Se Monti e Tognetti avessero testimoniato a favore di un processo equo?

Sappiamo, purtroppo che quello non fu un processo equo. I due attentatori, non furono presenti in aula, anche se il loro avvocato, il Signor Leoni, si diede un gran da fare per sollevarli dal rischio della pena di morte. Il problema che la domanda solleva è di ordine puramente romano. Cosa voglio dire? Anni prima, il leggendario Pasquino, la voce rivoluzionaria romana per eccellenza, durante il processo ad Angelo Targhini e Leonida Montanari, due esponenti della cospirazione romana, si espresse a favore dell’esecuzione. La mia domanda nasce da questo episodio, che dal mio punto di vista, meriterebbe di essere approfondito storicamente e politicamente. Pasquino si giustificò dicendo: “Targhini e Montanari sanno che la loro morte pesa più molto assai, sulla coscienza del padrone. Se il Papa li perdonasse, il popolo direbbe ‘Vedi, er padrone e severo ma c’ha er core bono’, e la rivoluzione non avrebbe seguito“.

Il carattere romano avrebbe fatto la differenza?
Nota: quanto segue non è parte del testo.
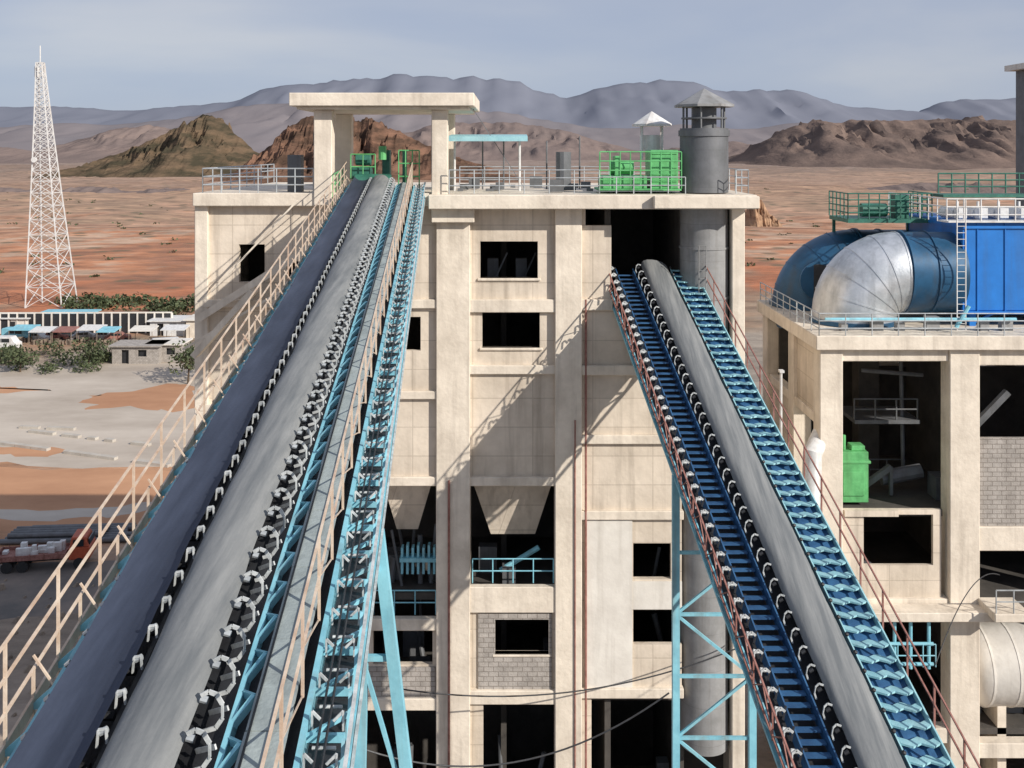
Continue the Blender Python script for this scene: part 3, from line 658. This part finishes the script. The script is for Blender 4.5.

Non dimentichiamo che la Chiesa di Roma, mirava a dimostrare la totale estraneità del popolo romano verso la rivolta, affermando che fosse totalmente devoto al Papa Re. Il tentativo principale, era convincere tutti, che la rivolta, anche quella organizzata dal comitato rivoluzionario, fosse opera di stranieri, intesi come italiani. Probabilmente, se rapportassimo le preoccupazioni di Pasquino al processo Monti – Tognetti, avremmo potuto vederle realizzate. Forse, la non capitolazione dei due attentatori, avrebbe fatto schierare parte del popolo romano contro il comitato rivoluzionario? Non dobbiamo dimenticare, che il comitato, anche se composto da romani, era appendice interna alla città del movimento garibaldino, fermo da tempo alle porte di Roma. In questo caso torna la domanda: il popolo romano o parte del popolo romano, avrebbe continuato ad accettare il governo della Chiesa?

Conoscendo il cinismo e la fattura caratteriale dei romani del tempo, potremmo dare una risposta affermativa. Forse Roma non avrebbe combattuto dall’interno e avrebbe dato un’altra possibilità al Papa Re.